Material provided:
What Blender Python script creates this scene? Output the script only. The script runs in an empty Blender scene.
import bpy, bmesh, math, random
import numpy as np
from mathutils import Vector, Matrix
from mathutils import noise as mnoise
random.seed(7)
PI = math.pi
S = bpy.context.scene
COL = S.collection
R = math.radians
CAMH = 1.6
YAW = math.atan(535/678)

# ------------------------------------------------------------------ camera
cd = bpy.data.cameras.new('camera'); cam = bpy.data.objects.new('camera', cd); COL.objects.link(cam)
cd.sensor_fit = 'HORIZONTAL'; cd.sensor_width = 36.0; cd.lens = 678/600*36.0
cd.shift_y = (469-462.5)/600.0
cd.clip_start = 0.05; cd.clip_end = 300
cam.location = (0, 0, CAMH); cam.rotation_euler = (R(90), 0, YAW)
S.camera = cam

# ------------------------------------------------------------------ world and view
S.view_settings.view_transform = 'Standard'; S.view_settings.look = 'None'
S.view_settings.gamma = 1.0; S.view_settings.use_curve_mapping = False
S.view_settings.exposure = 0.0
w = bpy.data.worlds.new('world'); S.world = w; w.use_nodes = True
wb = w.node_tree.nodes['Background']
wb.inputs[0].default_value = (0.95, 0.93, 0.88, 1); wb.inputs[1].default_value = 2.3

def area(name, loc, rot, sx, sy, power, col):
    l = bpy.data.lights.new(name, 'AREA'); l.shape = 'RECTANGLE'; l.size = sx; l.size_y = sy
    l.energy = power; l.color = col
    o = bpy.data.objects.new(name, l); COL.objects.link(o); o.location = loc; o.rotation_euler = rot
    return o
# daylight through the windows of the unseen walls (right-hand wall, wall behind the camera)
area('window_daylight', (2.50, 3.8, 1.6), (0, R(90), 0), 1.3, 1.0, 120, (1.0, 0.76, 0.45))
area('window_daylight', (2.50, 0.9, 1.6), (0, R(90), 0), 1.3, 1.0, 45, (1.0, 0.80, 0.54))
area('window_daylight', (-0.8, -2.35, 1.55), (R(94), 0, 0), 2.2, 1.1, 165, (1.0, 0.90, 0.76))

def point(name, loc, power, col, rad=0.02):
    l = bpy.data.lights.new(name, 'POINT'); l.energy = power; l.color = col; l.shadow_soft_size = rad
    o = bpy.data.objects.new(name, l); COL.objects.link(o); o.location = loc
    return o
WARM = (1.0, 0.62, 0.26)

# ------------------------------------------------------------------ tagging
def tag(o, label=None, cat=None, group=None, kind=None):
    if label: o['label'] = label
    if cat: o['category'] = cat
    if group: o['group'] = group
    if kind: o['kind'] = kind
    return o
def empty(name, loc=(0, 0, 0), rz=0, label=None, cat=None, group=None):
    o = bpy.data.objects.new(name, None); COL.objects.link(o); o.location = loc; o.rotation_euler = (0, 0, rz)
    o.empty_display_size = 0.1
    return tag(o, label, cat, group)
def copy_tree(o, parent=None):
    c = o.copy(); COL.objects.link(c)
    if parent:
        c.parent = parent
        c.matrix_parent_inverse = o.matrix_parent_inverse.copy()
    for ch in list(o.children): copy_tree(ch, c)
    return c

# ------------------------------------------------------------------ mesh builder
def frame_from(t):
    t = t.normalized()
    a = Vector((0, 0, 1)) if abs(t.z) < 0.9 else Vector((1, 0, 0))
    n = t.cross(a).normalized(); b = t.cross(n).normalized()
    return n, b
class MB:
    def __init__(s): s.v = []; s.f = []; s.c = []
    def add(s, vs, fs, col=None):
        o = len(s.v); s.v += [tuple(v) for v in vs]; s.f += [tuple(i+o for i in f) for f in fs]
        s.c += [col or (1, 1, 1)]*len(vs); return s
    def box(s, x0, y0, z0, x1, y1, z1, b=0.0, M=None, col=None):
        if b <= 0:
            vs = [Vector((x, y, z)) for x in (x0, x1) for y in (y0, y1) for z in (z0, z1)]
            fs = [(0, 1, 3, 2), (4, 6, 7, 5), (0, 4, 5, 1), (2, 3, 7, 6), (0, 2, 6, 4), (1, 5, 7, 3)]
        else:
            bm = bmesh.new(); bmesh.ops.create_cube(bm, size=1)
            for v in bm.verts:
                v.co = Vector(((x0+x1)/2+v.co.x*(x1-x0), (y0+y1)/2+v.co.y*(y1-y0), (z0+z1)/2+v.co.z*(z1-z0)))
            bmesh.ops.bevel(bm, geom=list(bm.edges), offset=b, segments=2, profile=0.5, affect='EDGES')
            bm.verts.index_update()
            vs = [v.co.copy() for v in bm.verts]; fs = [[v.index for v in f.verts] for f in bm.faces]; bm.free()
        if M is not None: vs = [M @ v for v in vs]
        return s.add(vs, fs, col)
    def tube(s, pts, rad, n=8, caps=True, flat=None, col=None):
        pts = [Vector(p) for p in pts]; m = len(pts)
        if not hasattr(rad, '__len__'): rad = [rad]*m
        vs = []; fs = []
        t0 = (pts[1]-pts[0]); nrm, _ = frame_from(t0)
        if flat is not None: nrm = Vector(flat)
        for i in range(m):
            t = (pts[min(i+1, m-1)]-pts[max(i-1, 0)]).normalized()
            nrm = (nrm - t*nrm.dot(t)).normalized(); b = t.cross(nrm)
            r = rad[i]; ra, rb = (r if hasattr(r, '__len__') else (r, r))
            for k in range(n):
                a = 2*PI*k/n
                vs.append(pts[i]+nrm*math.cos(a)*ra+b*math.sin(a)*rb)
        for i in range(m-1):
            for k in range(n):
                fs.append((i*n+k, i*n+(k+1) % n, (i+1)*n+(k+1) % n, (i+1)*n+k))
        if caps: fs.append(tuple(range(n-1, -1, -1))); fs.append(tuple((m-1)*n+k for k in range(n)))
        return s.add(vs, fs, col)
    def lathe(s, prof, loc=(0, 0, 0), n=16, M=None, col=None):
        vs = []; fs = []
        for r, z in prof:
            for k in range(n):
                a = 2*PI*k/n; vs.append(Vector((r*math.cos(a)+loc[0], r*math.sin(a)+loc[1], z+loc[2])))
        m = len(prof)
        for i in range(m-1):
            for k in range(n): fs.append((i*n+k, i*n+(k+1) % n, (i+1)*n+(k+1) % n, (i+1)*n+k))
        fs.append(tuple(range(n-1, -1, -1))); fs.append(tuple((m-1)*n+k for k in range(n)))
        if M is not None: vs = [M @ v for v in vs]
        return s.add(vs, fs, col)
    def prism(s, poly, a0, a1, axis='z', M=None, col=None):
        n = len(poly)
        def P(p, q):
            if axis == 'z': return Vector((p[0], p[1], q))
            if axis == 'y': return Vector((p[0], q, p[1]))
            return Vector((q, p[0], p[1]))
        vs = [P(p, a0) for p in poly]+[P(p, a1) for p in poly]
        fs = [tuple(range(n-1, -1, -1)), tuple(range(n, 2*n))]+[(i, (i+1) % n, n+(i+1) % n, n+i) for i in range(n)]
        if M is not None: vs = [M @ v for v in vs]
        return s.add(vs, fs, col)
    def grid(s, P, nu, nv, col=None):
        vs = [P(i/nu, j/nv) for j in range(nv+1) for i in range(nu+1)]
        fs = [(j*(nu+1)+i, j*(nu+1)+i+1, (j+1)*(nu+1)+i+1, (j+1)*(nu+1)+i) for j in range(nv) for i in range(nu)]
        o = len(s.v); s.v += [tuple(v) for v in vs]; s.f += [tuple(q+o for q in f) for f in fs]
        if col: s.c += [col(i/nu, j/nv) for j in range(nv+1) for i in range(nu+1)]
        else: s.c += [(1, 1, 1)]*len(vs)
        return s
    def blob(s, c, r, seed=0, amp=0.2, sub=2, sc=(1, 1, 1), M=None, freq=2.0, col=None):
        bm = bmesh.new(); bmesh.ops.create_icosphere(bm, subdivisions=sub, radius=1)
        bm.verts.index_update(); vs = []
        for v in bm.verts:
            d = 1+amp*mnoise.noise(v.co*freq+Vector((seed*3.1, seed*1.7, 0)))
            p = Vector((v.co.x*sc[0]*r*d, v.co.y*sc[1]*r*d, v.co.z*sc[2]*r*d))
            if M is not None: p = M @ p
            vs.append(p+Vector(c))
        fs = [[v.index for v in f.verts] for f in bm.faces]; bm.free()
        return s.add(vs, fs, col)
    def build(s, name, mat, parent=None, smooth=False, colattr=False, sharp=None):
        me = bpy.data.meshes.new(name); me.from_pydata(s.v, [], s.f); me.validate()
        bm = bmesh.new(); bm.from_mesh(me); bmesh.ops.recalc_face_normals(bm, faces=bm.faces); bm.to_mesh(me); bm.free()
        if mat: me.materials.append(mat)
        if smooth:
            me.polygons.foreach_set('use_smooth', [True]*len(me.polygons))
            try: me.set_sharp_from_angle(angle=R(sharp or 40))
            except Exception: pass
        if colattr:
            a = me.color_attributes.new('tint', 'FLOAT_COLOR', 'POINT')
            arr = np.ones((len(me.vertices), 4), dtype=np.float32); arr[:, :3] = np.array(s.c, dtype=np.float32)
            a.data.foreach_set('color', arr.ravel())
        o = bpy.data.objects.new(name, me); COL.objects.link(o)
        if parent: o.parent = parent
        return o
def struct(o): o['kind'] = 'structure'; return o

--

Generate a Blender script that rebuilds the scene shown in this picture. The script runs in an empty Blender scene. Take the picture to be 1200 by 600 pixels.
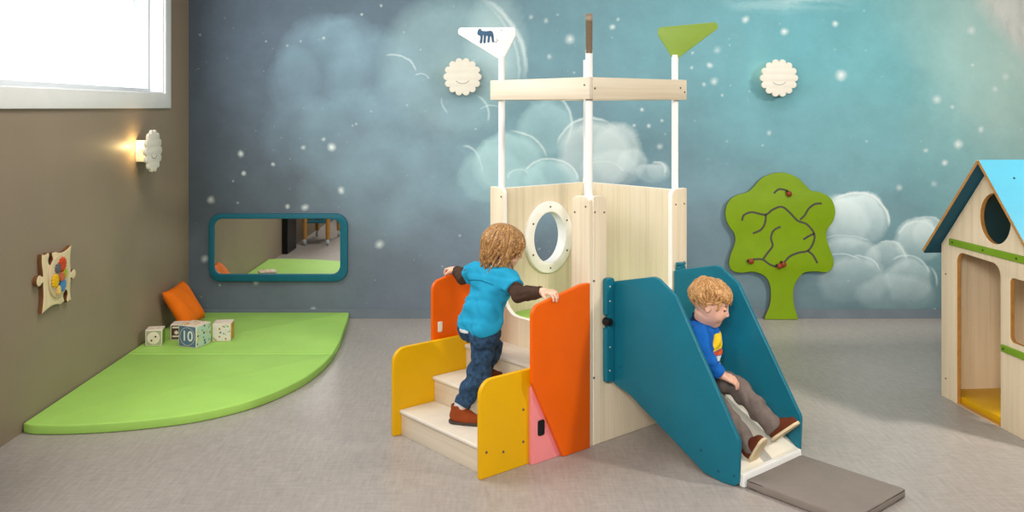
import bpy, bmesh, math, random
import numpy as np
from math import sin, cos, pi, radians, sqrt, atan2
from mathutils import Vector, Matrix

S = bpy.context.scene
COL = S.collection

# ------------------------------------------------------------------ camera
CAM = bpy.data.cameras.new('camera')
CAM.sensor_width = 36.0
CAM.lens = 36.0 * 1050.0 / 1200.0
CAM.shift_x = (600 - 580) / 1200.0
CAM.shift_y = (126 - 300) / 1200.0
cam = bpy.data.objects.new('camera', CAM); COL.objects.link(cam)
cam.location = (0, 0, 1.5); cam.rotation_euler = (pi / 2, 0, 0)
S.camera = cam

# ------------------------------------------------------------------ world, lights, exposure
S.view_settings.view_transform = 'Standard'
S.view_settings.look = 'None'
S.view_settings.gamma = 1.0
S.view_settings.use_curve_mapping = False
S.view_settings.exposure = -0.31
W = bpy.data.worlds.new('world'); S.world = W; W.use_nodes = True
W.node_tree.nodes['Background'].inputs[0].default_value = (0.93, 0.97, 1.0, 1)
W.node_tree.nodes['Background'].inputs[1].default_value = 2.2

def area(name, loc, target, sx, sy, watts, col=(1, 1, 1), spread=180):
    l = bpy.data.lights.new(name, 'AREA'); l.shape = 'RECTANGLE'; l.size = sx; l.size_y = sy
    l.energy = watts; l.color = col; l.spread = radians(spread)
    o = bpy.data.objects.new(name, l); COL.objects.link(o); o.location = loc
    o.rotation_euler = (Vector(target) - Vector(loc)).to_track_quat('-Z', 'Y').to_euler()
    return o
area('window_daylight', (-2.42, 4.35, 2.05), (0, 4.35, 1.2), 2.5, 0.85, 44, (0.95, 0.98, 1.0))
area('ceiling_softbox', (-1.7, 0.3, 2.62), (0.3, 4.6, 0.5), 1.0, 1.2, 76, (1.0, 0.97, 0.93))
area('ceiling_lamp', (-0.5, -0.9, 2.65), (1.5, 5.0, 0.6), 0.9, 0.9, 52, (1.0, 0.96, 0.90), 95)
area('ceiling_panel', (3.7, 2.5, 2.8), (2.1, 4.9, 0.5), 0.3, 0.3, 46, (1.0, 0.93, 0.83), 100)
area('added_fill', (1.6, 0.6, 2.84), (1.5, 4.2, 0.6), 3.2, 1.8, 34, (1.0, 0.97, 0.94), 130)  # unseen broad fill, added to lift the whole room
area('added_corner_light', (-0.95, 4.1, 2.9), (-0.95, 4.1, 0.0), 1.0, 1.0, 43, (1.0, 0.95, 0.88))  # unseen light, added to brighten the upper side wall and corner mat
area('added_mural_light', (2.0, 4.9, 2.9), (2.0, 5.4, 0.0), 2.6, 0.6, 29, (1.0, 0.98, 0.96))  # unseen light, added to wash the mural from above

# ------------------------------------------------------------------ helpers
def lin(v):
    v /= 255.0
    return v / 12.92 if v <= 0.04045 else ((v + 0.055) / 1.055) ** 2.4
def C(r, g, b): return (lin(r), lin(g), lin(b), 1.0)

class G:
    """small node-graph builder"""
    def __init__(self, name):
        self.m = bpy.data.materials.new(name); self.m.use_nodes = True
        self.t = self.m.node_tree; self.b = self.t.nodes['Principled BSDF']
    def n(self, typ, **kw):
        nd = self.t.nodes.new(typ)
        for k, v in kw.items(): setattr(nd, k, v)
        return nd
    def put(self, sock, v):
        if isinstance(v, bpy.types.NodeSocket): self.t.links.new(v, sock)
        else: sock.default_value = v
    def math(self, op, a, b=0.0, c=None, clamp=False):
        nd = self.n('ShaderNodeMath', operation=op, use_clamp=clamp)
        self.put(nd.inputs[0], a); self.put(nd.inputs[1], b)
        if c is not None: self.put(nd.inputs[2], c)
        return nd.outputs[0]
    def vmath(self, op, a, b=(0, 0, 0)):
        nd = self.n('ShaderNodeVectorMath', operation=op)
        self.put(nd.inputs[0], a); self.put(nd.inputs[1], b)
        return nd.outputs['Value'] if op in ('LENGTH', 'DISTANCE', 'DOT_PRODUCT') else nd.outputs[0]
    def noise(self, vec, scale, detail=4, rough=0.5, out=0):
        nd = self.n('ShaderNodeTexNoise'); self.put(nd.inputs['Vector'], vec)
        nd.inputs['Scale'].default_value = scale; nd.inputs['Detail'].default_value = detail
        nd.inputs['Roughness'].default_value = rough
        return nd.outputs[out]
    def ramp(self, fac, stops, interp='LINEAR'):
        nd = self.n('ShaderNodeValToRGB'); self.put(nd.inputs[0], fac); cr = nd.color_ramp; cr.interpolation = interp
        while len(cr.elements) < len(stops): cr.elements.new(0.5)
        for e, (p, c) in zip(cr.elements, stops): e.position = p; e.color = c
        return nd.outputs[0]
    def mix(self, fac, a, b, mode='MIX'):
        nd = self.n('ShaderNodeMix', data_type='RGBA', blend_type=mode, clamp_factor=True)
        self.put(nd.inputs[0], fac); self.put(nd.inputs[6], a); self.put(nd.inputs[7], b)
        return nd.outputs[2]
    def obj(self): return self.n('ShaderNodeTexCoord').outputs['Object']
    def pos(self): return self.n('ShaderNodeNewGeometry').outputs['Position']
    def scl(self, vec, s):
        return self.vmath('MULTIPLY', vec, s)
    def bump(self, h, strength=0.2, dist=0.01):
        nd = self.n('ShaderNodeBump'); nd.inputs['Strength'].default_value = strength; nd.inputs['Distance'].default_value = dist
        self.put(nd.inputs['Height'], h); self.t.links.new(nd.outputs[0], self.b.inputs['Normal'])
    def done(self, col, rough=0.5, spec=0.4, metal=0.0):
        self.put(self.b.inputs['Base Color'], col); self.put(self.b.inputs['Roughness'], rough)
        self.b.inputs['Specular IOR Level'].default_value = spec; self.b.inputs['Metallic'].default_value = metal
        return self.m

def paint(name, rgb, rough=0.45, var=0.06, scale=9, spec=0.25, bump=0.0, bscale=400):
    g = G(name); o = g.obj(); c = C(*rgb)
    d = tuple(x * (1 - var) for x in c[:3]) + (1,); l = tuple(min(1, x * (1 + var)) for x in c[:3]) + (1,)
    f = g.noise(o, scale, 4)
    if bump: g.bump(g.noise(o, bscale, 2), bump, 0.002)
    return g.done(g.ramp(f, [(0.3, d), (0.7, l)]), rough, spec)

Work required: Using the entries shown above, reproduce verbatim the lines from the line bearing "What Blender Python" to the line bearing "YAW = math.atan(535/678)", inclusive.

Exercise result:
What Blender Python script creates this scene? Output the script only. The script runs in an empty Blender scene.
import bpy, bmesh, math, random
import numpy as np
from mathutils import Vector, Matrix
from mathutils import noise as mnoise
random.seed(7)
PI = math.pi
S = bpy.context.scene
COL = S.collection
R = math.radians
CAMH = 1.6
YAW = math.atan(535/678)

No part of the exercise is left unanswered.